La puissance de la France corrélée avec son histoire démographique

Gérard-François Dumont, professeur à l’Université Paris 4-Sorbonne, président de Population & Avenir et membre du Conseil d’orientation de l’Institut Thomas More

Le Figaro

22 janvier 2016 • Opinion •


La démographie conditionne la puissance politique. Cette vérité se vérifie sur l’histoire longue de la France. Avec la mise à bas, en 2014-2015, des principes qui avaient régi sa politique familiale pendant trois quarts de siècle, la France risque de s’aligner à la baisse sur l’intense hiver démographique que connaît l’Europe, avec d’inévitables conséquences…

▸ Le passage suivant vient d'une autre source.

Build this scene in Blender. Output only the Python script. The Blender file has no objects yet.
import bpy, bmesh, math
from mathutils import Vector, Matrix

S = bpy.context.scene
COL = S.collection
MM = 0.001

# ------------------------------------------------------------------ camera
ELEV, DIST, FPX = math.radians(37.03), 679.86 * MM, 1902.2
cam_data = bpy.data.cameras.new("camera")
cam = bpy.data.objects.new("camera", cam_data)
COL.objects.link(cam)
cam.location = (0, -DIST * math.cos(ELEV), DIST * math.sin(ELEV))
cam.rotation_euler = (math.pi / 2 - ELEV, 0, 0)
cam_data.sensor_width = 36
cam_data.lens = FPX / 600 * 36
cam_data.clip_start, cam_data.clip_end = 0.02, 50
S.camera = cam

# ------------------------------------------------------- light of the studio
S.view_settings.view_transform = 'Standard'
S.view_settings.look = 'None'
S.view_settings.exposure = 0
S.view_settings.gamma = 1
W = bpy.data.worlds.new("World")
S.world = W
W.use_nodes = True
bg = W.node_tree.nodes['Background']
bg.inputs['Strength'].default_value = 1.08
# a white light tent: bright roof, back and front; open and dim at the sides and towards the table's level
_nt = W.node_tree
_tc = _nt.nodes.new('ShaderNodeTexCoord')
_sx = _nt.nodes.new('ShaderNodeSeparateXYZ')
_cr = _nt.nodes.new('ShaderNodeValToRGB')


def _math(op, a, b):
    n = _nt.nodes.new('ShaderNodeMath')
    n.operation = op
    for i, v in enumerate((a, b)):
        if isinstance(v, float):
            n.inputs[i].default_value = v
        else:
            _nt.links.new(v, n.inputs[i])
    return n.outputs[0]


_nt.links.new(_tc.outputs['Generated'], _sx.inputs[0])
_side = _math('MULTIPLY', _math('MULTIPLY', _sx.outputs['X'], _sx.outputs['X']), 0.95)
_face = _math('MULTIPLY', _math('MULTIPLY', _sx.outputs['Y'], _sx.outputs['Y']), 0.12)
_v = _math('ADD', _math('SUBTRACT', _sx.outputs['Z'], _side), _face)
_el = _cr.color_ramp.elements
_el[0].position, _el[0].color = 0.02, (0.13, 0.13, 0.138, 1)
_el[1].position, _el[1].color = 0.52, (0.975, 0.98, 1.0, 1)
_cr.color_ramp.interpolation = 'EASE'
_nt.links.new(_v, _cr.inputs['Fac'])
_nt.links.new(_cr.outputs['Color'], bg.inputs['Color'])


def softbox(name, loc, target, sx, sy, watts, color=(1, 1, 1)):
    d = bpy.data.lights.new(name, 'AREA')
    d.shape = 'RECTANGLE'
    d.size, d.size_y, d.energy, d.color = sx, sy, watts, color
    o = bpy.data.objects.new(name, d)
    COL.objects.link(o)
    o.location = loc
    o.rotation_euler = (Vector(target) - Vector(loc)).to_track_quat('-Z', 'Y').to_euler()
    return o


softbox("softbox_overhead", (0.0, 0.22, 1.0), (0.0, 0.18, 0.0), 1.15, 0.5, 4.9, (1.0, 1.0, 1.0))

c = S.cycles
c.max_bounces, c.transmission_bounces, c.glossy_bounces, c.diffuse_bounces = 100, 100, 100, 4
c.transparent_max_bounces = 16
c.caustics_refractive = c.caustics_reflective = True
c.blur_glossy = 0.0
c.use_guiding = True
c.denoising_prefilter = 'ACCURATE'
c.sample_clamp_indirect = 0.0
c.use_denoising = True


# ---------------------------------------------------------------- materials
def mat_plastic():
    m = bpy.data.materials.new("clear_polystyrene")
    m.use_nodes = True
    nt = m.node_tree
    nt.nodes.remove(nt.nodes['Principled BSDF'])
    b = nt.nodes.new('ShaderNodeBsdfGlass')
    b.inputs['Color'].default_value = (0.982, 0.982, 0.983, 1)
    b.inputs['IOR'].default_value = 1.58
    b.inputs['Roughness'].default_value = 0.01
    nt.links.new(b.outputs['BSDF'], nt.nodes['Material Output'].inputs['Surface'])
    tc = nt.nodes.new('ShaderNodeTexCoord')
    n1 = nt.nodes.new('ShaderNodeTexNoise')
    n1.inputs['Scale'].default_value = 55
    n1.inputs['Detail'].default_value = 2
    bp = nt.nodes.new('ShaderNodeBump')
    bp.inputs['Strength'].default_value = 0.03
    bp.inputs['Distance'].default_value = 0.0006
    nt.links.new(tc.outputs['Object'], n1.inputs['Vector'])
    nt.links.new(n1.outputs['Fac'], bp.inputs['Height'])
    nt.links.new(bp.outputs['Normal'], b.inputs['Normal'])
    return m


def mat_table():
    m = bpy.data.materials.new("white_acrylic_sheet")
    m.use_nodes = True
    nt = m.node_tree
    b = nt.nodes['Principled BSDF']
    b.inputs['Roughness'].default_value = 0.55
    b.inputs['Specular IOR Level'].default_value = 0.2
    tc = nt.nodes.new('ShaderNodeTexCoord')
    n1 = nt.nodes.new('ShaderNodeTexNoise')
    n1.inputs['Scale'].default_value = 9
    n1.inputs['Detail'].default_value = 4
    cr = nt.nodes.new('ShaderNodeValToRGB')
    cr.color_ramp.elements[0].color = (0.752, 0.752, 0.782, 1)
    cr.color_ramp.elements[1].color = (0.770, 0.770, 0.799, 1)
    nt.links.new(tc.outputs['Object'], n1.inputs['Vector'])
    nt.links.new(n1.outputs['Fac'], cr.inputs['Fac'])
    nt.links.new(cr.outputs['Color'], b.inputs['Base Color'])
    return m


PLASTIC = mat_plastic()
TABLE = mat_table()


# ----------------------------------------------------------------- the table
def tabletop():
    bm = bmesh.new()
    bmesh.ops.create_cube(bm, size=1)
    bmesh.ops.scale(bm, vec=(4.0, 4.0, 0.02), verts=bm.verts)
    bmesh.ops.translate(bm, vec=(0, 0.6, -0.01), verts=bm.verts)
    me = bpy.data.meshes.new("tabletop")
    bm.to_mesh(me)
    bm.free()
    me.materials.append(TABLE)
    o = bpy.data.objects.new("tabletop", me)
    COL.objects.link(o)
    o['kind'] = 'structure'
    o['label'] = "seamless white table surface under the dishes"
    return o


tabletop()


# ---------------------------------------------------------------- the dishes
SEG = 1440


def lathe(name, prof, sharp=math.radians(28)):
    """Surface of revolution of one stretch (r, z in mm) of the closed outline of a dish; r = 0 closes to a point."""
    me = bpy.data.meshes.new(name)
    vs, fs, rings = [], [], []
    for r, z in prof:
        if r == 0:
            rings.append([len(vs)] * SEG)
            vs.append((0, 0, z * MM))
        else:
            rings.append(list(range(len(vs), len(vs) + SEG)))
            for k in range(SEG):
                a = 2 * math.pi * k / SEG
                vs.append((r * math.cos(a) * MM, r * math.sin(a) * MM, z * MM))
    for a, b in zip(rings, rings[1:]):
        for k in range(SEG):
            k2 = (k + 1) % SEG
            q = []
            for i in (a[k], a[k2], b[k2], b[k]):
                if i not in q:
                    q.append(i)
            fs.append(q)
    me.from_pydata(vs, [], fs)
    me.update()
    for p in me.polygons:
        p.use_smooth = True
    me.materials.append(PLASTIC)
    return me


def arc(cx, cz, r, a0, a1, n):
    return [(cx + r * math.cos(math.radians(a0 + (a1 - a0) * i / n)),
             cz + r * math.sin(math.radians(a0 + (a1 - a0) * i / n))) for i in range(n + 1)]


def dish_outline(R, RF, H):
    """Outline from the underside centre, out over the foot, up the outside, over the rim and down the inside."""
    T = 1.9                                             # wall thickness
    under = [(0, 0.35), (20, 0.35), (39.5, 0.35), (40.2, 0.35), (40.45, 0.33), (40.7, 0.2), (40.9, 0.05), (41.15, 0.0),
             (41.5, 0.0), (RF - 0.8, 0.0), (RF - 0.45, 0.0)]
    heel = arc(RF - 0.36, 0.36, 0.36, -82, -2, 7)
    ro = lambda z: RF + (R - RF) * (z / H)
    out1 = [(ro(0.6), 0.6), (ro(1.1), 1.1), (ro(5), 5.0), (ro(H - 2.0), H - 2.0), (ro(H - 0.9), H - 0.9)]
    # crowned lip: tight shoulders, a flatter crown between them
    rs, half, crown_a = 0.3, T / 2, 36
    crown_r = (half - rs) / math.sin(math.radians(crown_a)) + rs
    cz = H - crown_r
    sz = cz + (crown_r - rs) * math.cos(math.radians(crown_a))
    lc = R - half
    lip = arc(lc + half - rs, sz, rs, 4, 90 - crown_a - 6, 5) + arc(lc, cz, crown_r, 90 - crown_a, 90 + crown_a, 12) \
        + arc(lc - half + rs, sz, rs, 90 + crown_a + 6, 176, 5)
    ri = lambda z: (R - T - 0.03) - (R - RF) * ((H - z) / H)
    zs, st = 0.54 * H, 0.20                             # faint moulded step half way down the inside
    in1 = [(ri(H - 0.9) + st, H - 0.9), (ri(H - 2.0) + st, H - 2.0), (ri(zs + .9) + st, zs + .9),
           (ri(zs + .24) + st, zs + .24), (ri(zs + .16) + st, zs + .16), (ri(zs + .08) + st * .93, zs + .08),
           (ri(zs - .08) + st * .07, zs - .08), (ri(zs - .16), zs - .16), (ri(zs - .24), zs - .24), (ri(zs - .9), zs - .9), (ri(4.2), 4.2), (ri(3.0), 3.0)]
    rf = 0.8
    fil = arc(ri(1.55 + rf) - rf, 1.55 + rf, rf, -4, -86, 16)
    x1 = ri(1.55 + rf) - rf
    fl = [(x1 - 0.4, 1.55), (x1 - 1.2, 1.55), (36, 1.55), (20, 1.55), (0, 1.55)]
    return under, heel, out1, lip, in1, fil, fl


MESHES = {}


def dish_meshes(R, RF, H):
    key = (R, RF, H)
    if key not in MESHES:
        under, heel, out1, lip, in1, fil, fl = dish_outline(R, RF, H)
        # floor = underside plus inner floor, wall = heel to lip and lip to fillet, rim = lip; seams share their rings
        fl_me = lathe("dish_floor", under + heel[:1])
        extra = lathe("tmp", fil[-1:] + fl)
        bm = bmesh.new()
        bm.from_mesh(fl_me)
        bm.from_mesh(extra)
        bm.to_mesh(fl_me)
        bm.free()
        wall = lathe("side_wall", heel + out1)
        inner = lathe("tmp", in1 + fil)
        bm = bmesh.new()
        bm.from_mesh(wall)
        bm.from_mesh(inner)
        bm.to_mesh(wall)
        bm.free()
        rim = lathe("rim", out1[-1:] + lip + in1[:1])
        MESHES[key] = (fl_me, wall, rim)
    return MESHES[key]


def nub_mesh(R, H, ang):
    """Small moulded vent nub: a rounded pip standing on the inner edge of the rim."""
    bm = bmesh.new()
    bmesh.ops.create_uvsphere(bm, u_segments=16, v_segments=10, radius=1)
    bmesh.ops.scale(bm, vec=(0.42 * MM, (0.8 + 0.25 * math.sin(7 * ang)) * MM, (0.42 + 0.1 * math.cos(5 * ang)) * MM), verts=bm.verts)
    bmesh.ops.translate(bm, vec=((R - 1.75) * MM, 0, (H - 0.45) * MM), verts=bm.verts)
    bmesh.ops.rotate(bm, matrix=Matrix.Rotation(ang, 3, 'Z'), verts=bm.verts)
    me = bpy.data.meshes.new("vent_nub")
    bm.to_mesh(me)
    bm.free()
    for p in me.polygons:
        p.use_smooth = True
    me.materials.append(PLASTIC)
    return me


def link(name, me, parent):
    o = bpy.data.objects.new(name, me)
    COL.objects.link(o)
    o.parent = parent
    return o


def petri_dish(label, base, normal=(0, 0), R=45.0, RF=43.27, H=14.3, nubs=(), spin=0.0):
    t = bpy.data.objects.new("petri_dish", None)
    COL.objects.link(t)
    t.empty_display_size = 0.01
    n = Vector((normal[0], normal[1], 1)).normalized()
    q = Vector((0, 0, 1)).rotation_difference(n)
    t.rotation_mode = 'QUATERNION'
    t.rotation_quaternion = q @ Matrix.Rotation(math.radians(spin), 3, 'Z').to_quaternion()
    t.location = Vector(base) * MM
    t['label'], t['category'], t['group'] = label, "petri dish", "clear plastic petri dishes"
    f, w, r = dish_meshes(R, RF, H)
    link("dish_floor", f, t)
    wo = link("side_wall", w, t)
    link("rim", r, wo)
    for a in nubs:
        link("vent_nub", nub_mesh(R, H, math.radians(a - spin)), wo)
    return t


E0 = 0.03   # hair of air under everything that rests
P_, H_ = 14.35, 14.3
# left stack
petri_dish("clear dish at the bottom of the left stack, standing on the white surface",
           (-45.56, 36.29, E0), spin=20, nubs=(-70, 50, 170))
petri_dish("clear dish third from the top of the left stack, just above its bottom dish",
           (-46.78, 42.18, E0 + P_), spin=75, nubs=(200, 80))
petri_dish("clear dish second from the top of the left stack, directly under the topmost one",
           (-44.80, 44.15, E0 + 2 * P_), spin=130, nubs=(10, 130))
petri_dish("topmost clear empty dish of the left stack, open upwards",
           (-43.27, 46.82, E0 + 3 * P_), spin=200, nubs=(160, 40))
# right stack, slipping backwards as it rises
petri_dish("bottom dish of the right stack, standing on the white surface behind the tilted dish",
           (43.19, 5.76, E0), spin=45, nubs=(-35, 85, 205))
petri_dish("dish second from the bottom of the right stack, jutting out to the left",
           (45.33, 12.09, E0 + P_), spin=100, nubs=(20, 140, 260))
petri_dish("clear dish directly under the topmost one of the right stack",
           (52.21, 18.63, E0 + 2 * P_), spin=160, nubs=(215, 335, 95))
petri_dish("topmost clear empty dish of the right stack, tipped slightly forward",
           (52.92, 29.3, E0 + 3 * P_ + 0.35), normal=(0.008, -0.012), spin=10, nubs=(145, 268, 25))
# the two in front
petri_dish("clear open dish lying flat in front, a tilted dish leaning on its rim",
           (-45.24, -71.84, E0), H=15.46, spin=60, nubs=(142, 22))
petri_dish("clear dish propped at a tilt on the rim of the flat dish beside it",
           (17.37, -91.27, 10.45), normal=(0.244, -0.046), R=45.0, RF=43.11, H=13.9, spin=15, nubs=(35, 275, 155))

Pendant des siècles, la France, en tant que pays le plus peuplé d’Europe, dépassant même la Russie à certaines périodes, exerce en Europe une influence considérable. La force démographique de la France explique son influence culturelle : les différentes monarchies européennes choisissent des précepteurs français pour leurs enfants. La langue française domine la diplomatie en Europe au point qu’elle donne valeur juridique aux traités. De même, l’armée de Louis XIV parvient seule à résister à une vaste coalition européenne.

Après des siècles de suprématie démographique, la France possède en 1800 une population supérieure d’un tiers à celle de l’Allemagne et des deux tiers à celle de l’Italie, les deux grands pays européens non encore unifiés, et plus de deux fois et demie supérieure à celles de l’Espagne et du Royaume-Uni.

Puis le XIXe siècle ravale progressivement la place primatiale de la France en Europe, sous l’effet très mortifère des guerres napoléoniennes et le fléchissement, débuté dès le XVIIIe siècle. En conséquence, la population correspondant au territoire allemand actuel dépasse celle de la France vers 1865, quelques années avant la guerre de 1870, et celle du Royaume-Uni en fait de même en 1900.

Dans la seule période allant de 1890 à 1913, la France enregistre sept années avec un nombre de naissances inférieur à celui des décès, une véritable novation démographique en période où la guerre, la disette ou encore l’épidémie ne sévissent pas.

Du coup, en 1913, le Parlement français vote la loi, très impopulaire, des trois ans : les jeunes Français devront effectuer trois ans de service militaire pour que la France puisse aligner une armée capable de tenir tête à celle de l’Allemagne. Mais cela ne suffit pas à compenser la faiblesse démographique française, qui a certainement joué un rôle dans la genèse du conflit : la jeune Allemagne de 67 millions d’habitants pouvait croire qu’elle viendrait aisément à bout d’une France de 39 millions, vieillie, de surcroît. Parallèlement, la France voit la prééminence diplomatique de sa langue disparaître dans les années 1910.

Avec les pertes considérables de la Première Guerre mondiale, soit 1 350 000 morts (militaires), c’est au tour de l’Italie de dépasser la France vers 1930. Pendant toute la première moitié du XXe siècle, la France se trouve non seulement réduite à une petite France de 40 millions d’habitants, situation d’un pays moyen par rapport aux deux plus « grands » que sont l’Allemagne et le Royaume-Uni, mais aussi beaucoup plus vieillie. Les effets indirects se font sentir : asthénie économique, état d’esprit frileux, politique extérieure et stratégie timorées.

Sous l’effet d’une politique de la famille trans-politique mise en place dans les derniers mois du Front populaire, poursuivie par la IVe République, tant par le général de Gaulle que par ses successeurs, la France connaît, après la Seconde Guerre mondiale, un renouveau démographique qui lui permet de rattraper en nombre d’habitants le Royaume-Uni et l’Italie. Et comme l’Allemagne s’est trouvée divisée par l’occupation soviétique de 1945, la France peut se targuer d’avoir une population comparable à celle de l’Allemagne de l’Ouest. Dans les instances des Communautés européennes qui se mettent en place à compter des années 1950, la France peut obtenir la parité avec l’Allemagne.

Par la suite, notamment grâce à une politique familiale qui reste exemplaire en Europe, la France y bénéficie d’une dynamique sans équivalent, l’Irlande exceptée. Sa fécondité est d’un quart supérieure à la moyenne d’une Europe qui s’enfonce dans ce que j’ai dénommé un « hiver démographique ». Certes, la fécondité française évolue à la hausse ou à la baisse en fonction des décisions positives ou négatives en matière de politique familiale. Par ailleurs, la place de la France dans le monde se trouve relativisée par l’importance des croissances démographiques caractérisant les pays du Sud, qui parcourent à leur tour la transition démographique. Mais elle est aussi stimulée du fait que cette croissance du Sud accroît l’importance de la diffusion de la langue française.

Avec la mise à bas, en 2014-2015, des principes qui avaient régi sa politique familiale pendant trois quarts de siècle, la France risque de s’aligner à la baisse sur l’intense hiver démographique que connaît l’Europe, avec d’inévitables conséquences pour sa puissance dans les institutions internationales comme dans le monde.